Similarly, Yeats explores man’s desire for spiritual transcendence through ‘The Second Coming’. Composed in 1919, the poem was closely influenced by the great political and social change following World War One, the Russian Revolution and the Irish War of Independence. Yeats illustrates a world where “the falcon cannot hear the falconer”, suggesting through this metaphor that man has turned away and rejected a higher being. He highlights a longing for a holy revelation through Biblical allusions, saying “Surely some revelation is at hand; Surely the Second Coming is at hand”. But this isn’t the redemptive ‘second coming’ as we know it. Instead, Yeats ironically portrays this revelation as destructive where “darkness drops” and “things fall apart”. This enforces the contradictory nature of beauty, that man can never accomplish it because of the destruction in the world, but also because of man’s imperfect, mortal nature.
Through his poetry, Yeats also explores man’s desire for truth and understanding. However, he suggests that absolute truth can never be achieved, due to the changing world. But if there is no truth, where does that leave our ideologies and convictions? This is exactly what Yeats addresses through his poem ‘Easter 1916’. Written as a response to political and social unrest caused by the Easter uprising, Yeats questions whether it is honourable or foolish to die for one’s convictions. He reflects the paradox of ideologies which create a sense of relative truth yet cause conflict as time shifts. This is clearly depicted through the motif of change, followed by the phrase "A terrible beauty is born" closing the first, second and final stanzas. This oxymoron illustrates the tragedy born out of beliefs, which were inherently good.

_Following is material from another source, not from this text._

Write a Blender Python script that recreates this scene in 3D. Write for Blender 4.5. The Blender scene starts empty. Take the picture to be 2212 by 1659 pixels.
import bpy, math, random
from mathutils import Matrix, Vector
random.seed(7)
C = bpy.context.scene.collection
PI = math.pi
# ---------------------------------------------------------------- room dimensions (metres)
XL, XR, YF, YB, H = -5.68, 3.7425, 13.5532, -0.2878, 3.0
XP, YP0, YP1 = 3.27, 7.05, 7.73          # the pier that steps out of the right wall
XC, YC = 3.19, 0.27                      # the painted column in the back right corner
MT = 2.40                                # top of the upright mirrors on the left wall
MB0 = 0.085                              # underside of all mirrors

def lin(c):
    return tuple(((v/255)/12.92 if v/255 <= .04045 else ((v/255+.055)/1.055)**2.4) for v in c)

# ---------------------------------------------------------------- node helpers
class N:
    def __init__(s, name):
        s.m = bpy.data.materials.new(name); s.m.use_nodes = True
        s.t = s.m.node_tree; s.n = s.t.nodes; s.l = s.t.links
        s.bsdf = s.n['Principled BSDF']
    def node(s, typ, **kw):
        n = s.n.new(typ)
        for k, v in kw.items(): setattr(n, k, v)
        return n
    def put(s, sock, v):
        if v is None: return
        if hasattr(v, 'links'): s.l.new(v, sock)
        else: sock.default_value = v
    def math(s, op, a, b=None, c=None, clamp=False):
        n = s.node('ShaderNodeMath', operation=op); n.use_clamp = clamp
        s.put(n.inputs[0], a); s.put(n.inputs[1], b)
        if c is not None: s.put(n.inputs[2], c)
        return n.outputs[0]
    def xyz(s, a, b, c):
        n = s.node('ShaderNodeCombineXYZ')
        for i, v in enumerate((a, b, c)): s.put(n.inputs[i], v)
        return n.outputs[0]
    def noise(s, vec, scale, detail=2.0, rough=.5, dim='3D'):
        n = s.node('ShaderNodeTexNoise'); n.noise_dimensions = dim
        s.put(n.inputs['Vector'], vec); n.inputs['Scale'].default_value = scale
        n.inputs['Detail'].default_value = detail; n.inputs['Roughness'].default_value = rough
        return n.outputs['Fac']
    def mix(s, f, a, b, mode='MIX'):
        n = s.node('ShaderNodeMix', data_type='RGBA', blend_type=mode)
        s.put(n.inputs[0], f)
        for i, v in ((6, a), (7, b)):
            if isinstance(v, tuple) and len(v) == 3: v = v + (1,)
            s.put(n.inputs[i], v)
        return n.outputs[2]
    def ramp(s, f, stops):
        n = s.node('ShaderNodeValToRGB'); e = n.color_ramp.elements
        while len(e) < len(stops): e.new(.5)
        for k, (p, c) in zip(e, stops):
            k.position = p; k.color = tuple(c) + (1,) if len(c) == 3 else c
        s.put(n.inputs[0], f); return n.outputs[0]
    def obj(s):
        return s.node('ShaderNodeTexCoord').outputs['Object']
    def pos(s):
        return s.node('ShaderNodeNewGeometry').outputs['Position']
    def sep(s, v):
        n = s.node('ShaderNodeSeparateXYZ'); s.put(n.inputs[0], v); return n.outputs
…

Yeats mentions five key characters, four by name, who died in the uprising. By naming them, he mythologises their actions but at the same time critiques them for having “ignorant good will”. This oxymoron reflects Yeats’ ambivalent view of convictions in a changing world. However, naming them in the final stanza saying that “now and in time to be, wherever green is worn,” they “are changed, changed utterly”, Yeats acknowledges their heroic act for Ireland and implies they changed the course of history. This proposes the alternate perspective, that elements of beauty can be created through conflict. ‘The Second Coming’ also presents a desire for truth in a conflicted world. However, this truth is inaccessible, which is represented by the deconstructed form of the poem. Yeats claims that “the best lack all conviction, while the worst are full of passionate intensity”. This paradoxical statement highlights the danger of conviction, reiterating his view that ideologies in this transient world result in catastrophe.
In a world where conflict dominates headlines, it’s so easy to overlook the speckles of beauty. Yeats not only defines a universal relationship between conflict and beauty, but he addresses tensions at the very heart of human existence. This treatment of conflict and beauty has ensured the significance of his poetry throughout time, and continues to engage modern audiences.